Well, they don’t really care about anything, right? They lack the capacity to be serious. They hide from the real world behind their screens—which are making them more depressed, by the way—and waste their time creating and watching silly little things on social media.
Again: not quite.
“I’m a proponent of kids spending a lot of time playing Fortnite, kids spending a lot of time on YouTube, a lot of time talking to their friends,” says Connor Blakley, an 18-year-old entrepreneur who runs his own marketing consulting agency.
“I understand that technology is just a tool to an increased amount of human engagement. The cellphone is just acting as a pathway to further knowledge or a new way to connect with other people. The fundamental principle of happiness, at least in my own life, is sharing moments and memories of people you care about. The phone allows you to do that on a higher level, wherever you want.”
Blakley started his firm, YouthLogic, to help brands speak the language of his generation. Basically, he can help you not seem like a poseur or a cultural tourist if you’re trying to market to kids because they can sniff out disingenuousness.
If you’re an executive with the Pittsburgh Penguins, he can tell you what’s behind that weird Backpack Kid dance that all the kids are doing on your Jumbotron.
He knows this, he says, because he’s done this.
“I called over all the kids in the luxury box, and their parents watched me have a 15-minute conversation on everything they thought was cool and loved,” Blakley said.
He said there are two things that people get wrong most often about his generation. One: They haven’t experienced hardship. Two: They have no attention span.
It’s time for Generation Z—a whole new group of students we can make incorrect assumptions about… https://t.co/6l7KZh1m3q
— Steven Michels (@stjmichels) July 13, 2017
To that, Blakley would point out that the members of Generation Z saw what the 2008 financial crisis did to their families during their formative years. And it’s not that they have no attention span. It’s just that they know what they want to devote their attention to.
“Rather than spending those six to eight seconds on a piece of content then going to the next thing, we’re just figuring out, in that six to eight seconds, if we deem that content worthy of further attention and investigation,” Blakley said.
The screen criticism, too, is a bit problematic. Cauffman and Steinberg both say the research is not yet voluminous and thorough enough to say in which direction the correlation flows. Does too much screen time correlate to higher levels of dissatisfaction with life, or do kids who are already dissatisfied with life tend to spend more time on their screens?
“Here’s the thing: When you’re young, you have to care about silly things,” Blakley says. “They lead you to a place where you can understand bigger things. It’s that whole analogy where you have to eat a bad sandwich to know what a good club tastes like. A lot of young people get the silly things out of their system, do all the dumb things, make the mistakes so they can actually figure out what they’re passionate about and what’s important to them.”
Yes, they are paying attention.
By Cauffman’s estimation, parents can fall into the trap of losing sight of the important things during their children’s teenage years.

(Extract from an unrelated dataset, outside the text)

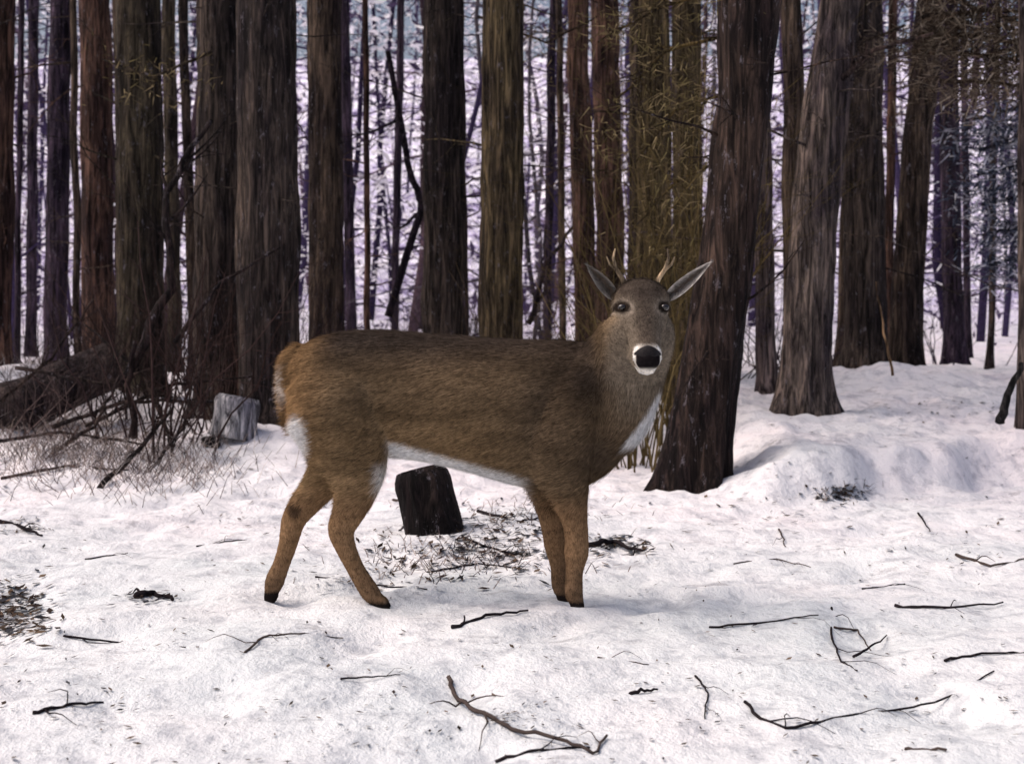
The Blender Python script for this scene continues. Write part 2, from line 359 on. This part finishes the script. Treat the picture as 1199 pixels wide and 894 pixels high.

While your kids might take their cues from friends, peers, and pop culture on more superficial things—hair, clothing, slang, dance trends—Cauffman says studies show that the foundational, bedrock aspects of their lasting personalities come out of their home experience.
“Morals, values, religious and political beliefs—they really come from the family,” Cauffman says. “Parents are really important, even during the adolescent years. I know parents feel like they don’t listen to them, and that’s really not true. No matter what’s happening in society, parents have a huge influence on their kids and will always have that powerful, impactful force on their kids.”
So, basically, just model healthy adulthood for the teens of today, and they’ll probably turn out fine. You don’t need to worry about their desire to act like mannequins with a bunch of their friends. It’s about as harmful as Socrates thought the written word would be.